* **Exercise brief**: Repeat the listing word for word. No pictures belong in the copy.

* **Data lines**:
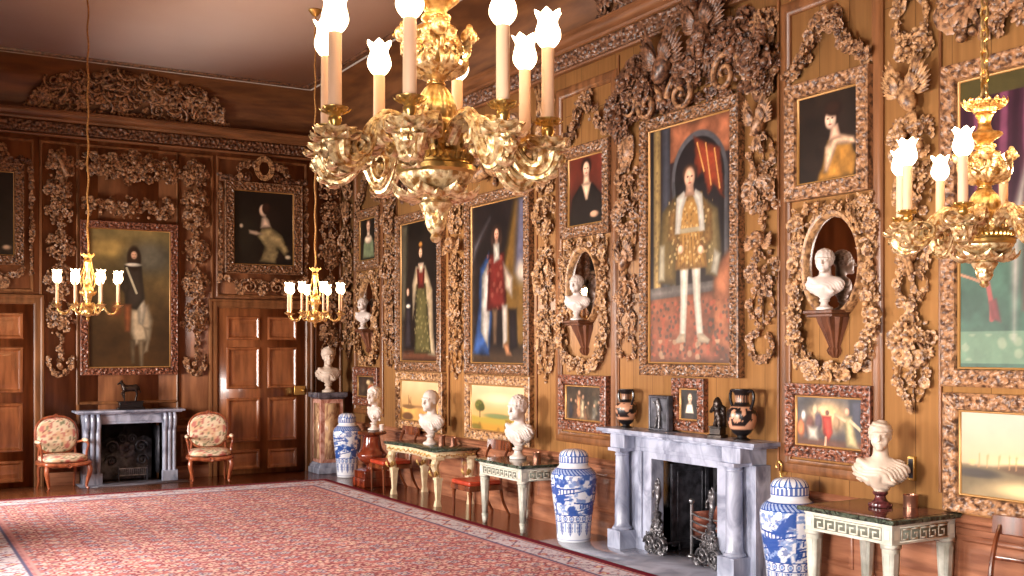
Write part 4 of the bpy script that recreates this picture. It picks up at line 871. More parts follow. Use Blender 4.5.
drop('E', 6.27, 4.78, 1.8, .17, [('b', 4.55, .2, 50), ('b', 4.15, .2, 50), ('t', 3.85, .14, 40), ('B', 3.5, .22, 56), ('s', 3.2, .1, 14), ('b', 2.9, .22, 60), ('t', 2.5, .2, 50), ('b', 2.15, .2, 46), ('t', 1.95, .14, 24)], 'carved drop in the far corner behind the hanging chandelier cord', 33, 'carve', 'carved drops on the far wall corner')

# great crest above the tallest painting
rr = random.Random(5); e = carved('R', 7.8, 4.2, 'huge carved crest of birds and scrolls above the tallest painting', name='carved_crest')
for cx, cz, rx, rz, n in ((-1.0, .12, .22, .26, 60), (-.78, .38, .26, .24, 60), (-.5, .25, .22, .2, 50), (.35, .5, .26, .22, 60), (.68, .42, .28, .26, 70), (.98, .2, .2, .3, 60), (.1, .3, .3, .18, 50)):
    cl(e, 'foliage_mass', 'carveD', lambda mb: bunch(mb, cx, cz, rx, rz, int(n * 1.8), .066, rr, .24))
for cx, cz, s_, f_ in ((-.28, .42, .29, 1), (.3, .62, .28, -1)): cl(e, 'bird', 'carveD', lambda mb: bird(mb, cx, cz, s_, f_))
for cx, cz, s_, f_ in ((-.48, .1, .2, 1), (.02, .1, .2, -1), (.62, .16, .2, 1), (-.8, .14, .15, -1)): cl(e, 'scroll', 'carve', lambda mb: mb.put(SCR, mat((cx, -.1, cz), (0, 0, 0), (s_ * f_, s_ * 1.2, s_))))
cl(e, 'leaf_spray', 'carveD', lambda mb: string(mb, [(-.95, .05), (-.4, .03), (.2, .05), (.9, .02)], 60, .06, rr, .04, .12))

def crest(wall, a, z, w, h, label, seed, m='carve', name='carved_crest', n=44, group=None):
    rr = random.Random(seed); e = carved(wall, a, z, label, group, name)
    for s_, nm in ((-1, 'left'), (1, 'right')): cl(e, 'festoon_arm', m, lambda mb: string(mb, [(s_ * w / 2, .04), (s_ * w * .36, h * .22), (s_ * w * .25, h * .4), (s_ * w * .08, h * .85)], int(n * 1.6), .044, rr, .04, .09))
    cl(e, 'top_bunch', m, lambda mb: bunch(mb, 0, h * .85, .09, .1, 18, .055, rr, .1))
    return e
crest('R', 6.1, 4.14, .86, .5, 'carved peaked festoon above the small painting of the lady in fur', 41)
crest('R', 9.47, 4.16, .86, .5, 'carved peaked festoon above the small painting of the lady in black', 42)
crest('R', 15.4, 4.14, .86, .6, 'carved peaked festoon above the high portrait near the far corner', 43)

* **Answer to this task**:
Write part 4 of the bpy script that recreates this picture. It picks up at line 871. More parts follow. Use Blender 4.5.
drop('E', 6.27, 4.78, 1.8, .17, [('b', 4.55, .2, 50), ('b', 4.15, .2, 50), ('t', 3.85, .14, 40), ('B', 3.5, .22, 56), ('s', 3.2, .1, 14), ('b', 2.9, .22, 60), ('t', 2.5, .2, 50), ('b', 2.15, .2, 46), ('t', 1.95, .14, 24)], 'carved drop in the far corner behind the hanging chandelier cord', 33, 'carve', 'carved drops on the far wall corner')

# great crest above the tallest painting
rr = random.Random(5); e = carved('R', 7.8, 4.2, 'huge carved crest of birds and scrolls above the tallest painting', name='carved_crest')
for cx, cz, rx, rz, n in ((-1.0, .12, .22, .26, 60), (-.78, .38, .26, .24, 60), (-.5, .25, .22, .2, 50), (.35, .5, .26, .22, 60), (.68, .42, .28, .26, 70), (.98, .2, .2, .3, 60), (.1, .3, .3, .18, 50)):
    cl(e, 'foliage_mass', 'carveD', lambda mb: bunch(mb, cx, cz, rx, rz, int(n * 1.8), .066, rr, .24))
for cx, cz, s_, f_ in ((-.28, .42, .29, 1), (.3, .62, .28, -1)): cl(e, 'bird', 'carveD', lambda mb: bird(mb, cx, cz, s_, f_))
for cx, cz, s_, f_ in ((-.48, .1, .2, 1), (.02, .1, .2, -1), (.62, .16, .2, 1), (-.8, .14, .15, -1)): cl(e, 'scroll', 'carve', lambda mb: mb.put(SCR, mat((cx, -.1, cz), (0, 0, 0), (s_ * f_, s_ * 1.2, s_))))
cl(e, 'leaf_spray', 'carveD', lambda mb: string(mb, [(-.95, .05), (-.4, .03), (.2, .05), (.9, .02)], 60, .06, rr, .04, .12))

def crest(wall, a, z, w, h, label, seed, m='carve', name='carved_crest', n=44, group=None):
    rr = random.Random(seed); e = carved(wall, a, z, label, group, name)
    for s_, nm in ((-1, 'left'), (1, 'right')): cl(e, 'festoon_arm', m, lambda mb: string(mb, [(s_ * w / 2, .04), (s_ * w * .36, h * .22), (s_ * w * .25, h * .4), (s_ * w * .08, h * .85)], int(n * 1.6), .044, rr, .04, .09))
    cl(e, 'top_bunch', m, lambda mb: bunch(mb, 0, h * .85, .09, .1, 18, .055, rr, .1))
    return e
crest('R', 6.1, 4.14, .86, .5, 'carved peaked festoon above the small painting of the lady in fur', 41)
crest('R', 9.47, 4.16, .86, .5, 'carved peaked festoon above the small painting of the lady in black', 42)
crest('R', 15.4, 4.14, .86, .6, 'carved peaked festoon above the high portrait near the far corner', 43)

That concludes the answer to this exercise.